### PROVIDED DATA
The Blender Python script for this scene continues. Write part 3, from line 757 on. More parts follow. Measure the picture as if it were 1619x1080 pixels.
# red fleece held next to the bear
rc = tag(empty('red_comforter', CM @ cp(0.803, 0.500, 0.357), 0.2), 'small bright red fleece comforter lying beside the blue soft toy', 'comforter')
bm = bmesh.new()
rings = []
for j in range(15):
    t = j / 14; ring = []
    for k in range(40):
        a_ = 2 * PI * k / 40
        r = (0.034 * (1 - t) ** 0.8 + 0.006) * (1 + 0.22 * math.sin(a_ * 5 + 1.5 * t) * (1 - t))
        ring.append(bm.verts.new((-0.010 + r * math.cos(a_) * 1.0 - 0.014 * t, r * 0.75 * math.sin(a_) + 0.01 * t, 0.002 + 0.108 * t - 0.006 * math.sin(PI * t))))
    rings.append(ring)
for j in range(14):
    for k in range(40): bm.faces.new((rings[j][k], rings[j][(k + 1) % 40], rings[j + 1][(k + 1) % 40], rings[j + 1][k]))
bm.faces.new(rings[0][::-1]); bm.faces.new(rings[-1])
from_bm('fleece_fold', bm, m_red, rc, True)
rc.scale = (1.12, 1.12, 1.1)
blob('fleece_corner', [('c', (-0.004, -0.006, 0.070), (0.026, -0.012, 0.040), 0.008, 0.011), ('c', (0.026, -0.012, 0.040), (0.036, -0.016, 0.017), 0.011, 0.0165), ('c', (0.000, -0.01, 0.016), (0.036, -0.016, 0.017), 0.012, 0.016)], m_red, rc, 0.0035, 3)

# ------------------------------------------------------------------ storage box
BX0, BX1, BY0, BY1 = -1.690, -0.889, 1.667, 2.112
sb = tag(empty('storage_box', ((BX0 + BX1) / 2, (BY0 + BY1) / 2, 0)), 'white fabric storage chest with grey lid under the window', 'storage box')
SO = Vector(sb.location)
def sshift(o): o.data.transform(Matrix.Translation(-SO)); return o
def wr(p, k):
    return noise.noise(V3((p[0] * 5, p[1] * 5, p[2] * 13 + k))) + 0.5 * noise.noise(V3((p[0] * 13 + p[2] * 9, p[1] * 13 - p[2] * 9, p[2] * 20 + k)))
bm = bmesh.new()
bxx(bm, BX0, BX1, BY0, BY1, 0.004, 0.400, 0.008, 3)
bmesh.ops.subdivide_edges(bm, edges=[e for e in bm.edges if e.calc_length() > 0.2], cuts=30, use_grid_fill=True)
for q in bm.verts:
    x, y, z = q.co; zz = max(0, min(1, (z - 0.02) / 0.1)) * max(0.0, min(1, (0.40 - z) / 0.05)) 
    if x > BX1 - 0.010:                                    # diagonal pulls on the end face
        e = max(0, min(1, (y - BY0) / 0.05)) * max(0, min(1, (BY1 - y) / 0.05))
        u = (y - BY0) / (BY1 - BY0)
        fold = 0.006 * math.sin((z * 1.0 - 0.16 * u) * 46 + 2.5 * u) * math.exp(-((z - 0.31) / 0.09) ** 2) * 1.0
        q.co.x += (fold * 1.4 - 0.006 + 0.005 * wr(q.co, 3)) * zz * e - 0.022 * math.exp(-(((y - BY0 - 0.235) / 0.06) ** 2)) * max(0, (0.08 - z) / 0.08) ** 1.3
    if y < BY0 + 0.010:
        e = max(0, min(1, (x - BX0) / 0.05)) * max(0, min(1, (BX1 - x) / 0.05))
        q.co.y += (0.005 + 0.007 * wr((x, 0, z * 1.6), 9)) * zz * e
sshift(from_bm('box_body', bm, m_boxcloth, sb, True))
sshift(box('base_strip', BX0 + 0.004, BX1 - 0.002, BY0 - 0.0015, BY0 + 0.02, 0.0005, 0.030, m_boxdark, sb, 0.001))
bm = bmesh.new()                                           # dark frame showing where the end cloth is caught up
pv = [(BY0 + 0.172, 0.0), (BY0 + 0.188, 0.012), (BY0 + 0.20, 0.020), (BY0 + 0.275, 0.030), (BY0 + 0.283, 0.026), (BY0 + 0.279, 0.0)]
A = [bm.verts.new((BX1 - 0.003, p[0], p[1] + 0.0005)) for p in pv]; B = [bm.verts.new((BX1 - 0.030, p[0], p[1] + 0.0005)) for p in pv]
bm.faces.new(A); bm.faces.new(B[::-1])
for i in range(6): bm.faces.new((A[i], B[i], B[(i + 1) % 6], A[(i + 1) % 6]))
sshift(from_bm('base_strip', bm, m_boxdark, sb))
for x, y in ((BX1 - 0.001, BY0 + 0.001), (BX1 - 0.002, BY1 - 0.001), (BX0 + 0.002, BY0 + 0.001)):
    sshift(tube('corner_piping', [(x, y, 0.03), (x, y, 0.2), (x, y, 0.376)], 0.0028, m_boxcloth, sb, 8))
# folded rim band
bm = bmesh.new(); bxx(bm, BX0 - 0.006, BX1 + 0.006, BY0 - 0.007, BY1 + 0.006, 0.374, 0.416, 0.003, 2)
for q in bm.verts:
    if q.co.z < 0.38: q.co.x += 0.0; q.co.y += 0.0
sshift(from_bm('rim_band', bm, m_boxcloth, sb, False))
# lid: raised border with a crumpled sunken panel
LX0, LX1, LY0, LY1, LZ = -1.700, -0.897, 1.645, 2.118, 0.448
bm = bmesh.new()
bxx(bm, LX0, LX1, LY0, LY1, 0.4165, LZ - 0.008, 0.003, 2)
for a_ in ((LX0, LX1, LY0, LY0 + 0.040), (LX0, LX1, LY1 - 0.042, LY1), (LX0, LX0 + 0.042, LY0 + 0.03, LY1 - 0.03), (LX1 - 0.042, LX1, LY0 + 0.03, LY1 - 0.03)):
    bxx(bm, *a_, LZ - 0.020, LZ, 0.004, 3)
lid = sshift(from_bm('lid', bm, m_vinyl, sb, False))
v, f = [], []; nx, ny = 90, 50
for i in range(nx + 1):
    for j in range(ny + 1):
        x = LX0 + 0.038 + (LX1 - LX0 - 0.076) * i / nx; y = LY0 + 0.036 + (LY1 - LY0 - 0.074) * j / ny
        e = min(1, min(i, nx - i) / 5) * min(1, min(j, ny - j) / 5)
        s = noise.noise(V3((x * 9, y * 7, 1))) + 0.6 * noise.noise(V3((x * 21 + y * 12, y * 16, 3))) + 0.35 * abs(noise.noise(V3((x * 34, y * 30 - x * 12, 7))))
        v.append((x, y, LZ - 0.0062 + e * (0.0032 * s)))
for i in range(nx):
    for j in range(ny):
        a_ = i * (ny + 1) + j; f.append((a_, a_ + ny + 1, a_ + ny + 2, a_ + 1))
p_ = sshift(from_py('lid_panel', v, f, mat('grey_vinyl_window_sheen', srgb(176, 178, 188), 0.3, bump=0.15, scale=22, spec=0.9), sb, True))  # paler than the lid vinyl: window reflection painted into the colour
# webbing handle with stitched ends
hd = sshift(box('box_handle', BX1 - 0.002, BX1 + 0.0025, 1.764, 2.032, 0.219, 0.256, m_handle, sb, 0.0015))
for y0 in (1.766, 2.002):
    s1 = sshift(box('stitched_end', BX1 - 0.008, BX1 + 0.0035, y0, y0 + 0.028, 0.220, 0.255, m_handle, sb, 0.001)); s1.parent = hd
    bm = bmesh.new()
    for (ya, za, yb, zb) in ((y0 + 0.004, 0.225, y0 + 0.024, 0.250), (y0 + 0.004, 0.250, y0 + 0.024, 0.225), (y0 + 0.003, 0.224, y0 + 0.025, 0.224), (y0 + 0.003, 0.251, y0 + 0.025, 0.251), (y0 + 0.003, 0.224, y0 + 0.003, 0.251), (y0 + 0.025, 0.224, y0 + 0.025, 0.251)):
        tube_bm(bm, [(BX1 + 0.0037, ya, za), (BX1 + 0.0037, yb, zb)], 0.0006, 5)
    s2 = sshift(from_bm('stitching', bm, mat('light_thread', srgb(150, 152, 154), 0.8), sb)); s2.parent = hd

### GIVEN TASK
From the first line of the data through the line with "rc, 0.0035, 3)", quote each line exactly and add nothing else.

### THE OUTPUT
The Blender Python script for this scene continues. Write part 3, from line 757 on. More parts follow. Measure the picture as if it were 1619x1080 pixels.
# red fleece held next to the bear
rc = tag(empty('red_comforter', CM @ cp(0.803, 0.500, 0.357), 0.2), 'small bright red fleece comforter lying beside the blue soft toy', 'comforter')
bm = bmesh.new()
rings = []
for j in range(15):
    t = j / 14; ring = []
    for k in range(40):
        a_ = 2 * PI * k / 40
        r = (0.034 * (1 - t) ** 0.8 + 0.006) * (1 + 0.22 * math.sin(a_ * 5 + 1.5 * t) * (1 - t))
        ring.append(bm.verts.new((-0.010 + r * math.cos(a_) * 1.0 - 0.014 * t, r * 0.75 * math.sin(a_) + 0.01 * t, 0.002 + 0.108 * t - 0.006 * math.sin(PI * t))))
    rings.append(ring)
for j in range(14):
    for k in range(40): bm.faces.new((rings[j][k], rings[j][(k + 1) % 40], rings[j + 1][(k + 1) % 40], rings[j + 1][k]))
bm.faces.new(rings[0][::-1]); bm.faces.new(rings[-1])
from_bm('fleece_fold', bm, m_red, rc, True)
rc.scale = (1.12, 1.12, 1.1)
blob('fleece_corner', [('c', (-0.004, -0.006, 0.070), (0.026, -0.012, 0.040), 0.008, 0.011), ('c', (0.026, -0.012, 0.040), (0.036, -0.016, 0.017), 0.011, 0.0165), ('c', (0.000, -0.01, 0.016), (0.036, -0.016, 0.017), 0.012, 0.016)], m_red, rc, 0.0035, 3)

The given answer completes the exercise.